Frank Sieren Kolumnist Handelsblatt Bestseller Autor China
Frank Sieren: China startet bei Elektroautos durchBild: Frank Sieren

Ausländische Konkurrenz

Es ist einfach die Masse, die diesmal den Unterschied machen könnte, denn an allen Fronten tut sich was: BMW tastet sich in seinem frisch eröffneten Pekinger Showroom mit der Marke Zinoro und dem Verleih seines neuen Strommodells E1 heran. 2015 soll der richtige Markteinstieg folgen.
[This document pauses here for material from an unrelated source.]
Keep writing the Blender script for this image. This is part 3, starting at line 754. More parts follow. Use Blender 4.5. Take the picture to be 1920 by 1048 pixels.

Ein elektrischer VW Golf kommt sogar noch dieses Jahr. Gerade verkündete die US-Firma Fisker, die von den Chinesen aufgekauft wurde, dass ein neues Elektroauto innerhalb von zwölf Monaten auf den Markt kommen soll - sicherlich nicht nur in den USA und Europa.

Diese Produktoffensive kann aber nur erfolgreich sein, wenn es den Auto-Herstellern gelingt, am Image der Elektromobile zu drehen. Bislang nahmen viele Chinesen Elektroautos überhaupt nicht ernst. Die Vorstellung eines kleinen und überteuerten Elektromobils, mit dem man keine achtzig Kilometer weit kam und auch noch in der Gefahr lebte, jeden Moment in Flammen aufzugehen, passte einfach nicht in das Bild des Autos als Statussymbol hinein. Obwohl die Fälle von brennenden Stromern bisher meist nicht auf Akkudefekte zurückgeführt wurden: Wenn der Ruf erstmal ruiniert ist, helfen Pressemitteilungen relativ wenig. Umso wichtiger ist also, dass jetzt ein neues Image aufgebaut wird. Dass Kaufinteressenten dieses Jahr vor einer breit gefächerten Auswahl stehen, hilft da ungemein.

Elektromobilität für jede Brieftasche

Den Menschen muss klar werden, dass die Technik einen Sprung nach vorne gemacht hat. Längst gibt es E-Autos in allen Preisbereichen. Es geht beispielsweise beim chinesischen Model GWKulla los, der für umgerechnet 6000 bis 7000 Euro auf den Markt kommt und mit einer Ladung bis zu 160 Kilometer schaffen soll. Das neue Hybrid-Modell von BYD wird mit der Hilfe vom Staat für 25.000 Euro zu haben sein und nur zwei Liter pro hundert Kilometer verbrauchen.

Und dann ist da ja noch die Luxusmarke Tesla. Das amerikanische Unternehmen reitet momentan auf einer Erfolgswelle, die es auch nach Asien tragen könnte. An der Börse ist es schon halb so viel wert, wie der einstige Platzhirsch Ford und das, obwohl man bisher nur ein einziges Model produziert. Die rein elektrisch betriebene Limousine hat es mit einer Reichweite von 430 Kilometern allerdings in sich. Teslas Entscheidung, nach China zu kommen, hat vor allem auch symbolische Bedeutung. Wenn die Reichen anfangen, E-Autos zu kaufen, steigt es schneller in den Rang eines Statussymbols auf. Der Etablierung von Elektrikautos in China könnte dies durchaus nützlich sein.

Wenn die Kampagnen all der verschiedenen Unternehmen dieses Mal aufgehen, muss das E-Auto in allen Schichten der Bevölkerung ankommen. Das hat 2011 nicht geklappt, weil die Voraussetzungen noch nicht gegeben waren. Doch dieser Zeitpunkt rückt immer näher. China wird der größte Markt für E-Autos. Und das eher früher als später.